The publication of Gravity's Rainbow marked the beginning of a
seventeen-year silence interrupted only by the 1984 release of Slow
Learner, a collection of five previously-published short stories. In
1990, however, Pynchon reentered the literary mainstream with Vineland,
a novel taking its title from the fictional northern California county
in which it takes place. Focusing on a group of 1960s beatniks after
they lived through the disillusionment of the following decade into the
television-dominated culture of the 1980s, Vineland features a
pot-growing handyman, landscaper, and former rock singer named Zoyd
Wheeler, his teenaged daughter Prairie, and Frenesi Gates, his ex-wife.
The book's complex plot begins with Zoyd's being forced into hiding when
a prosecutor from Washington D.C. (and Frenesi's jealous former lover)
tries to kidnap Prairie in an attempt to resume his relationship with
Frenesi, who has disappeared. Unlike Pynchon's previous novels, Vineland
contains numerous references to popular culture and alludes to many
fewer scholarly, literary, or historical ideas. Critics trace, however,
Pynchon's trademark themes of entropy and paranoia, and many comment on
the wit, humor, and extraordinary facility with language that Pynchon
demonstrates in the novel.
While finding much about Vineland to praise, reviewers generally
agree that Pynchon's much-anticipated novel does not surpass either
Gravity's Rainbow or The Crying of Lot 49 as his best work. "Vineland
won't inspire the same sort of fanatic loyalty and enthusiasm that
Gravity's Rainbow did," asserts David Strietfeld in Fame, who quips,
"The new novel has got a much more mainstream flavor. . . . Call it
Pynchon Lite." Expressing severe criticism is Listener's John Dugdale,
who feels that Vineland's grounding in contemporary American life
detracts from the importance of Pynchon's themes: "[Vineland] is an
unsatisfactory, stripped-down novel lacking the internal tension which
sustained its predecessors: the interplay between abstract concepts and
human stories, past art and modern lives, the scholarly and the
streetwise. By misguidedly choosing to quit the literature of ideas,
Pynchon robs his writing of both its vitality and its distinctiveness."

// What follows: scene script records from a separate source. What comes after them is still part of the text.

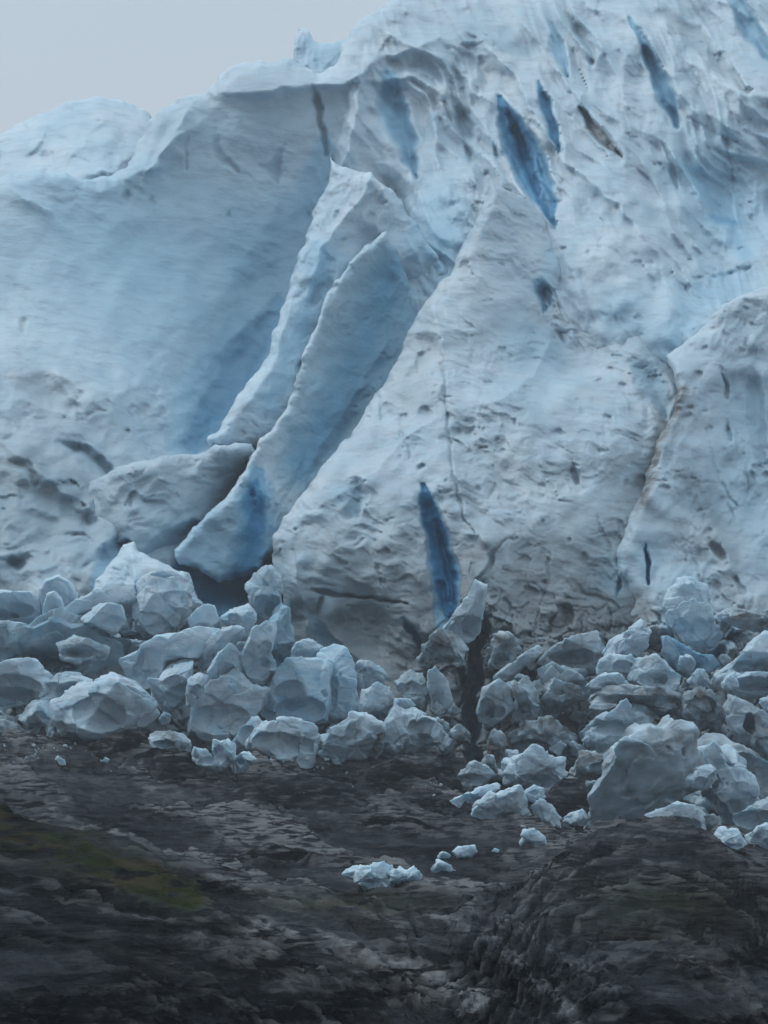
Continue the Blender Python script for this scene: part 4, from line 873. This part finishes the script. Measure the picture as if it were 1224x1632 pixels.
B('broad mottled ice slab left of the pitted pale block', [(858, 1054), (898, 1016), (948, 1008), (968, 1036), (952, 1072), (905, 1076)], Y=424, facets=3, grey=.35, dirt=.2, rough=.8)
B('craggy brown ice knob right of the dark vertical crevice', [(778, 1062), (782, 1020), (800, 1006), (822, 1020), (826, 1046), (806, 1066)], Y=422, facets=4, grey=.55, dirt=.5, rough=1.3)
# heap in front, centre right
B('hooked ice chunk at the left of the front heap', [(722, 1238), (734, 1226), (755, 1217), (775, 1224), (792, 1236), (770, 1247), (746, 1264), (739, 1250)], facets=3, grey=.2)
B('long thin ice bar pointing up to the right', [(704, 1285), (720, 1274), (745, 1262), (780, 1250), (797, 1244), (801, 1253), (780, 1270), (755, 1287), (715, 1292)], facets=3, grey=.05)
B('brightest angular white ice boulder of the front heap', [(749, 1300), (755, 1285), (780, 1268), (805, 1258), (825, 1250), (836, 1262), (843, 1290), (854, 1306), (846, 1314), (810, 1320), (780, 1324), (765, 1337), (750, 1328)], facets=5, rough=1.1, dents=[(803, 1305, 14, 10, 6)], Y=368)
B('lobed grey and white ice boulder at the top of the front heap', [(801, 1232), (803, 1214), (815, 1203), (840, 1195), (848, 1188), (860, 1186), (870, 1195), (876, 1208), (895, 1206), (904, 1215), (907, 1240), (901, 1262), (885, 1274), (865, 1258), (835, 1252), (808, 1250)], facets=4, rough=1.1, grey=.22, Y=386)
B('ring shaped lump of ice beside the brightest boulder', [(837, 1260), (850, 1252), (865, 1256), (868, 1270), (852, 1281), (840, 1273)], facets=1, grey=.12, dents=[(852, 1264, 8, 5, 4)], Y=372)
B('grey ice slab leaning right of the brightest boulder', [(848, 1285), (868, 1271), (881, 1285), (895, 1305), (892, 1321), (870, 1332), (855, 1322)], facets=4, grey=.35, Y=370)
B('small two toned ice block at the foot of the front heap', [(828, 1346), (835, 1325), (852, 1317), (867, 1330), (869, 1346), (850, 1356), (832, 1354)], facets=3, grey=.3)
B('low white ice lump left of the great grey slab', [(899, 1308), (910, 1296), (928, 1288), (943, 1300), (941, 1314), (905, 1315)], facets=4)
g2 = 'small ice pieces stranded on bare rock'
B('flat bright ice piece alone on the bare rock', [(722, 1357), (730, 1349), (755, 1348), (760, 1358), (752, 1366), (730, 1368)], facets=2, group=g2, rough=.7)
B('small rounded ice piece left of the flat bright piece', [(693, 1370), (704, 1357), (718, 1361), (720, 1370)], facets=2, group=g2)
B('ice scrap with a tail below the small rounded piece', [(688, 1384), (698, 1372), (714, 1376), (730, 1392), (708, 1389), (692, 1396)], facets=2, group=g2, rough=1.3)
B('tiny ice crumb on the rock right of the flat bright piece', [(783, 1357), (788, 1352), (795, 1354), (794, 1360)], facets=1, group=g2)
B('crushed slushy ice heap on the rock left of the clustered lump', [(545, 1392), (566, 1381), (600, 1378), (622, 1384), (622, 1404), (628, 1424), (600, 1422), (572, 1407)], facets=6, rough=2.2, group=g2)
B('clustered bright ice lump right of the slushy heap', [(618, 1392), (634, 1378), (646, 1388), (660, 1379), (669, 1395), (669, 1411), (644, 1420), (620, 1412)], facets=5, rough=1.6, group=g2)
B('tiny white ice crumb on the rock at the lower left', [(163, 1212), (168, 1207), (174, 1210), (172, 1218)], facets=1, group=g2)
B('white ice scrap on dark rock below the crumbly lump', [(86, 1212), (92, 1204), (102, 1210), (105, 1220), (90, 1220)], facets=2, group=g2, grey=.2)
# right side
B('great dirty grey ice slab with a bright left edge above the domed rock', [(938, 1318), (937, 1272), (950, 1244), (965, 1214), (985, 1184), (1010, 1164), (1040, 1158), (1058, 1163), (1060, 1150), (1075, 1138), (1087, 1154), (1106, 1154), (1112, 1180), (1127, 1200), (1145, 1235), (1142, 1256), (1102, 1264), (1060, 1288), (1030, 1322), (980, 1330)],
  Y=374, facets=3, grey=0.75, dirt=.3, rough=.75, dents=[(1003, 1266, 14, 6, 7), (1025, 1246, 8, 5, 6), (1085, 1198, 5, 9, 5), (1060, 1195, 5, 9, 4), (1110, 1270, 50, 12, 6)], thick=.5)
B('low pale ice shelf along the domed rock crest', [(1012, 1322), (1030, 1297), (1080, 1280), (1130, 1289), (1148, 1297), (1128, 1310), (1121, 1340), (1100, 1336), (1060, 1328)], Y=364, facets=3, grey=.2, rough=.5)
B('short dirty ice post at the end of the pale shelf', [(1120, 1340), (1120, 1302), (1138, 1298), (1146, 1305), (1140, 1342)], Y=368, facets=2, grey=.9, dirt=.55, boxy=.4)
B('tall bluish grey serac with a white crest right of the great slab', [(1108, 1198), (1130, 1192), (1150, 1181), (1170, 1192), (1182, 1215), (1196, 1230), (1208, 1265), (1220, 1292), (1190, 1318), (1160, 1316), (1142, 1290), (1134, 1255), (1134, 1230)], name='serac', cat='serac', Y=380, facets=5, grey=.28, blue=.05, dents=[(1163, 1214, 8, 7, 4)])
B('white faceted chip on the shoulder of the great slab', [(1098, 1242), (1113, 1222), (1135, 1217), (1145, 1240), (1139, 1257), (1110, 1254)], Y=368, facets=4)
B('white ice lump at the bottom of the tall bluish serac', [(1132, 1336), (1150, 1320), (1176, 1318), (1193, 1345), (1176, 1360), (1140, 1354)], facets=5, grey=.12)
B('broken ice lump in the lower right corner of the ice', [(1188, 1330), (1210, 1320), (1240, 1314), (1265, 1340), (1226, 1350), (1195, 1345)], facets=5, grey=.15)
B('grey white ice shelf at the right picture edge', [(1176, 1296), (1224, 1274), (1275, 1288), (1265, 1322), (1200, 1328), (1184, 1318)], Y=374, facets=5, grey=.15)
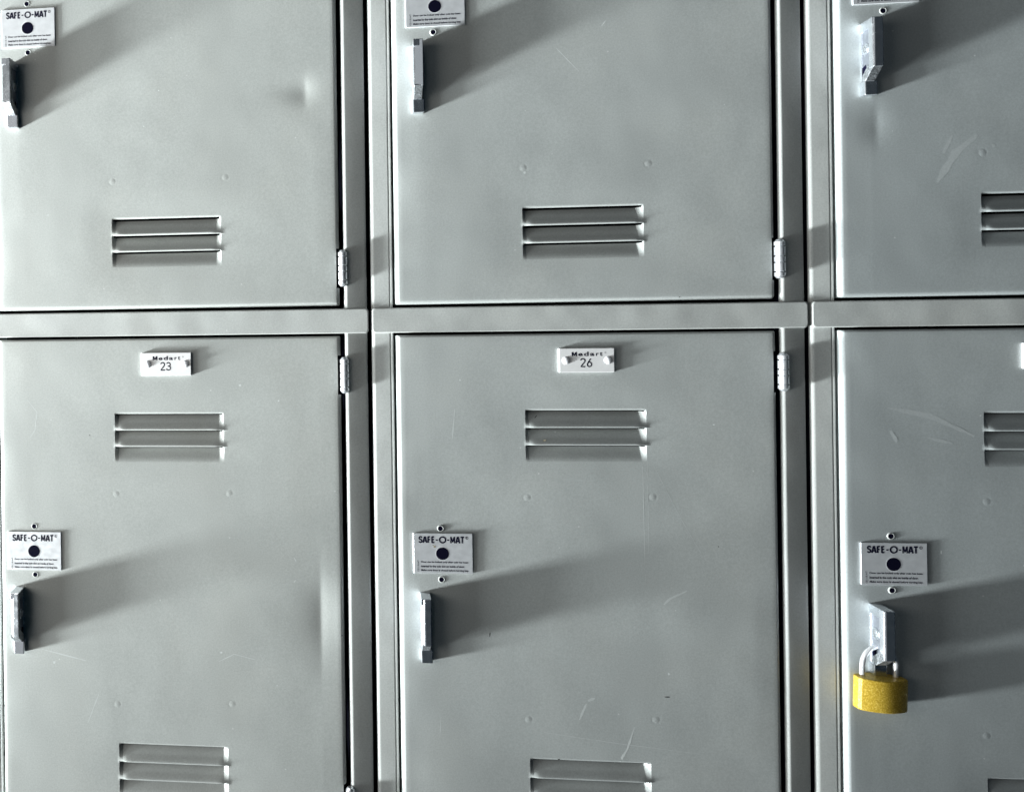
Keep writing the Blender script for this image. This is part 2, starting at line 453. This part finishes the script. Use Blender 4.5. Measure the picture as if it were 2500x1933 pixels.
def make_coin_plate(door, C, x, zb, zt, wdt=42.4, tone=PLATE, stain=False):
    G = Geo(); h0 = DOORH + .05; h1 = DOORH + 1.0; hgt = zt - zb
    G.add_bm(box_bm(C + x, C + x + wdt, h0, h1, zb, zt, .18, 1), 0)
    e = h1 + .05
    R = lambda a, b, t, u: (C + x + a * wdt, C + x + b * wdt, zt - u * hgt, zt - t * hgt)
    for ch, a, b in (('S', .098, .148), ('A', .166, .226), ('F', .248, .286), ('E', .312, .352), ('M', .632, .702), ('A', .722, .784), ('T', .800, .858)):
        q = R(a, b, .086, .232); letter(G, ch, q[0], q[1], q[2], q[3], .86 if ch == 'M' else 1.08, e, 1)
    for a in (.382, .572):
        q = R(a, a + .036, .15, .18); G.add([(q[0], e, q[2]), (q[1], e, q[2]), (q[1], e, q[3]), (q[0], e, q[3])], [(0, 1, 2, 3)], 1)
    ring(G, C + x + .497 * wdt, zt - .16 * hgt, 1.6, 2.65, e, 1)
    ring(G, C + x + .905 * wdt, zt - .105 * hgt, .8, 1.05, e, 1)
    put_text(G, 'R', R(.895, .915, .082, .128), e, 1)
    put_text(G, 'Door can be locked only after coin has been', R(.125, .925, .695, .75), e, 1, .035)
    put_text(G, 'inserted in the coin slot on inside of door.', R(.125, .865, .797, .852), e, 1, .035)
    put_text(G, 'Make sure door is closed before turning key.', R(.125, .932, .90, .958), e, 1, .035)
    put_text(G, 'CE1118 A/7', R(.065, .092, .68, .96), e, 1, .012, vertical=True)
    if stain:
        disc(G, C + x + .36 * wdt, zt - .335 * hgt, .8, e + .02, 2, 7)
        disc(G, C + x + .335 * wdt, zt - .30 * hgt, .4, e + .03, 2, 7)
    ob = link('coin_plate', G, [tone, INK, BRASST], door, (C + x, h0, zb), fix=False)
    hole = Geo()
    cx, cz = C + x + .493 * wdt, zt - .505 * hgt
    disc(hole, cx, cz, 4.65, h1 + .09, 0)
    ring(hole, cx, cz, 4.66, 5.0, h1 + .05, 1)
    link('key_hole', hole, [HOLE, RIVET], door, (cx, h1, cz), fix=False)
    return ob

def screw_hole(door, cx, cz):
    G = Geo()
    V, F = lathe('h', (cx, DOORH, cz), [(-.2, 2.5), (.22, 2.3), (.38, 2.05), (.3, 1.75), (-.2, 1.65)], 24)
    G.add(V, F[:-2], 0, True)
    disc(G, cx, cz, 1.72, DOORH + .3, 1, 24)
    link('screw_hole', G, [FRAMEP, HOLE], door, (cx, DOORH, cz), fix=False)

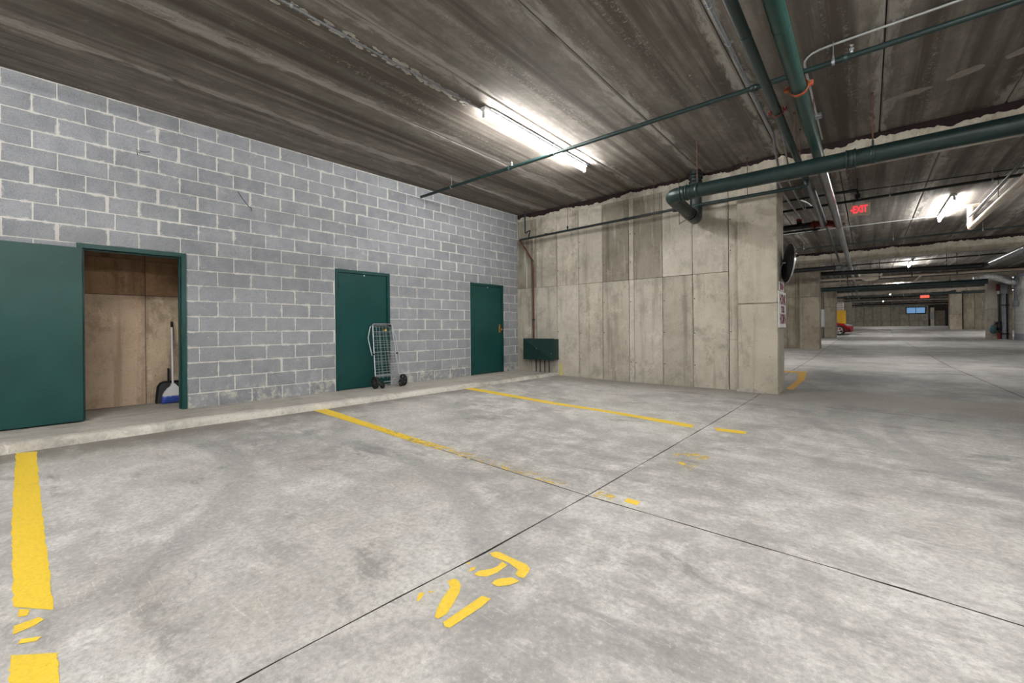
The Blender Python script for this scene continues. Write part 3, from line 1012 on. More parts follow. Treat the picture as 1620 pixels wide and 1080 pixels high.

But Paul Gray, writing in Time, is more appreciative of Vineland and its
portrait of betrayal, conformity, materialism, and shallowness: "It is,
admittedly, disquieting to find a major author drawing cultural
sustenance from The Brady Bunch and I Love Lucy instead of The Odyssey
and the Bible. But to condemn Pynchon for this strategy is to confuse
the author with his characters. He is a gifted man with anti-elitist
sympathies. Like some fairly big names in innovative fiction, including
Flaubert, Joyce and Faulkner, Pynchon writes about people who would not
be able to read the books in which they appear. As a contemporary bonus,
Pynchon's folks would not even be interested in trying. That is part of
the sadness and the hilarity of this exhilarating novel."